Within the Circle of Flame
2 Kings 6:8-23
Then the king of Syria warred against Israel, and took counsel with his servants, saying, In such and such a place shall be my camp.…


I. THE SAINT'S POWER AND PERIL.

1. Observe to what heights of power a saint may come.

2. See how Peril waits on Piety that comes to Power. Where is the marauder who can calmly brook the parrying hand of a saint? "Let us alone, what have we to do with thee?" cry the lawless when checked by the godly. Ambition turns to rage, foaming like baffled breakers at the cliff-foot.

II. WITHIN THE FLAME-CIRCLE, AND AT REST. Two men stand in the seraph-ring. One is a saint, the other a possible saint. One is serene; panic takes the other. Elisha's serenity is the quiet of a man all of whose heart-strings are lovingly held in the hands of Infinite Power — a quiet which is only broken by rising praise, as a wave will sometimes edge up, whiten, and turn in music in the midst of a gentle blue sea; or by that profoundest of merriment, the laughter of a fearless soul facing peril. In the processes of sublimation Elisha has become conscious of an ever keener sight for the life men call unseen; and of a familiarity with that border-land of human life, and that infinite beyond out of which heavenly helps come trooping. Serenity is the still air, drenched in smiling light, that enwraps the soul that traffics steadily with God the Undaunted, God the Unshakable. It is the quiet breathing of faith cradled in "the everlasting arms."

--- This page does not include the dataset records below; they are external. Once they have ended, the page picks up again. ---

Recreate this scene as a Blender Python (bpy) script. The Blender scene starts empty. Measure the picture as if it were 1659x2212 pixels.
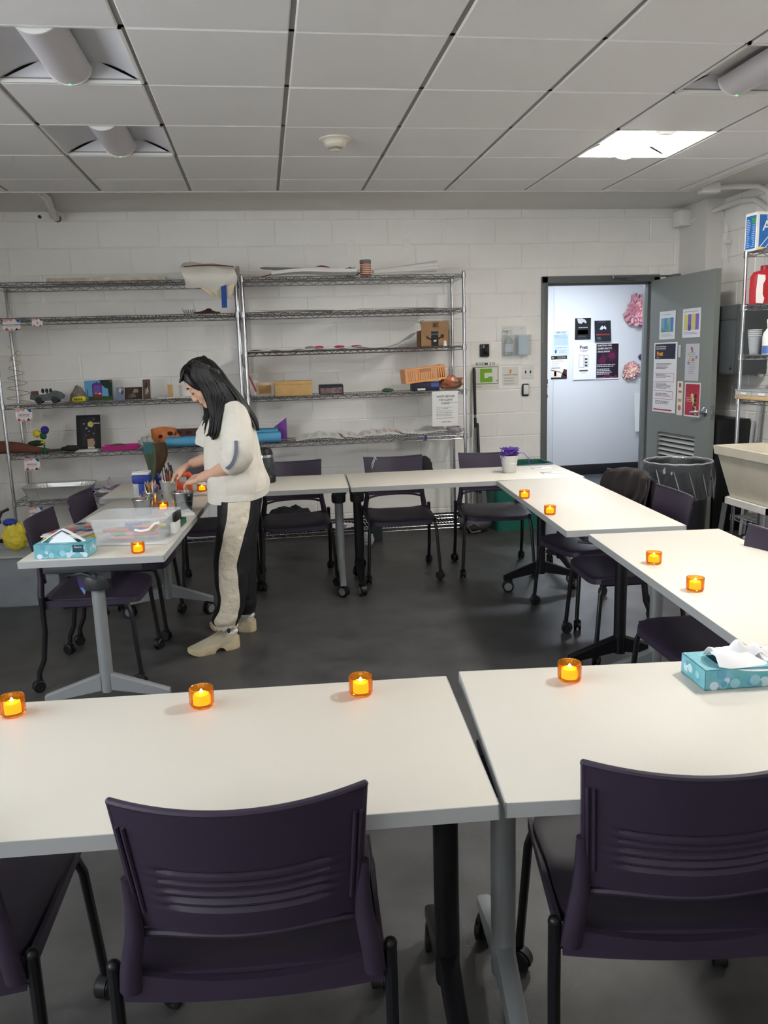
import bpy, bmesh, math, random
from mathutils import Vector, Matrix, Quaternion
import numpy as np

# ------------------------------------------------------------------ camera, world, lights, exposure
SC = bpy.context.scene
COL = SC.collection
random.seed(7)
PI = math.pi

FPX = 1720.0                                   # focal length in pixels of a 1659 px wide frame
def _rot(yaw, pitch, roll):
    return (Matrix.Rotation(yaw, 3, 'Z') @ Matrix.Rotation(pitch, 3, 'X') @ Matrix.Rotation(roll, 3, 'Y'))
CR = _rot(-.1425, -.1904, .0316)               # columns: right, forward, up
CP = Vector((.4337, -2.6277, 1.5363))
cam_d = bpy.data.cameras.new('camera')
cam_d.sensor_fit = 'HORIZONTAL'; cam_d.sensor_width = 36.0
cam_d.lens = FPX / 1659.0 * 36.0
cam_d.clip_start = .05; cam_d.clip_end = 60
cam = bpy.data.objects.new('camera', cam_d)
COL.objects.link(cam)
m4 = Matrix((( CR[0][0], CR[0][2], -CR[0][1], CP.x), (CR[1][0], CR[1][2], -CR[1][1], CP.y), (CR[2][0], CR[2][2], -CR[2][1], CP.z), (0, 0, 0, 1)))
cam.matrix_world = m4
SC.camera = cam

SC.view_settings.view_transform = 'Standard'
SC.view_settings.look = 'None'
SC.view_settings.gamma = 1
SC.view_settings.use_curve_mapping = False
SC.view_settings.exposure = 1.42

LAMP_LIT = 39.0          # emission of a lit ceiling fixture
WORLD_STR = 2.7          # fill light let in by an opening added in the unseen left wall
world = bpy.data.worlds.new('world'); SC.world = world
world.use_nodes = True
bgn = world.node_tree.nodes['Background']
bgn.inputs[0].default_value = (.90, .95, 1.0, 1)
bgn.inputs[1].default_value = WORLD_STR

# ------------------------------------------------------------------ helpers
def _ray(px, py):
    return CR @ Vector(((px - 829.5) / FPX, 1, -(py - 1106) / FPX))
def atY(px, py, Y):
    d = _ray(px, py); return CP + d * ((Y - CP.y) / d.y)
def atZ(px, py, Z):
    d = _ray(px, py); return CP + d * ((Z - CP.z) / d.z)
def atX(px, py, X):
    d = _ray(px, py); return CP + d * ((X - CP.x) / d.x)

def lin(c):
    return tuple(((v / 255) / 12.92 if v / 255 <= .04045 else (((v / 255) + .055) / 1.055) ** 2.4) for v in c)

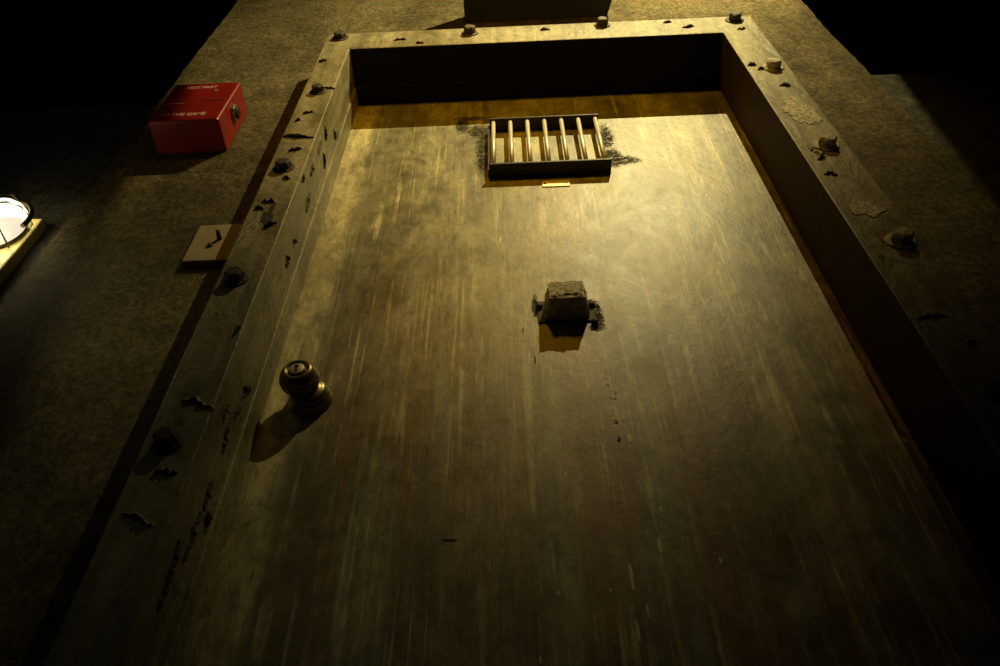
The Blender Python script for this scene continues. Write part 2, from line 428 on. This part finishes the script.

III. Within the circle, yet afraid.

1. Elisha's servant is trembling. He is like "a reed shaken with the wind" at the foot of a granite crag. Though the ring of fire belts them twain, he does not attain serenity. Where Elisha saw the sun-white host his servant found a blank. The blank upon the hill coincided with a blank in his soul. Little did it avail him that his eyes were young and keener to detect the common furniture of earth than the old man's — his master's. Even had Elisha been stone-blind, and the youth's eyes so superb that he could fix the forms of flying motes; or tell the spot a mile beneath grey seas where the Euplectella hides its loveliness in slime; or figure forth the astral systems careering in the infinite beyond the glittering fence of the Milky Way, such seeing would not be worth a thought beside the vision, the ever-widening, ever-strengthening vision of the seer's pure and spiritual heart. All life's advantages are not the heritage of youth. Holiness is heir to more and greater. The lamp of faith illuminates a wider and a gander world than the shining of the sun.

2. The seer who has saved his king now saves his own servant. Deep in saintliness, as an integral part of it, is this amazing versatility of helpfulness. Away over the young man's head flies Elisha's prayer. Every day such intercessions flock heavenward, carrying often the ripest faith and love the Church Militant can show.

(J. Dunk.)



Parallel Verses
KJV: Then the king of Syria warred against Israel, and took counsel with his servants, saying, In such and such a place shall be my camp.

WEB: Now the king of Syria was warring against Israel; and he took counsel with his servants, saying, "My camp will be in such and such a place."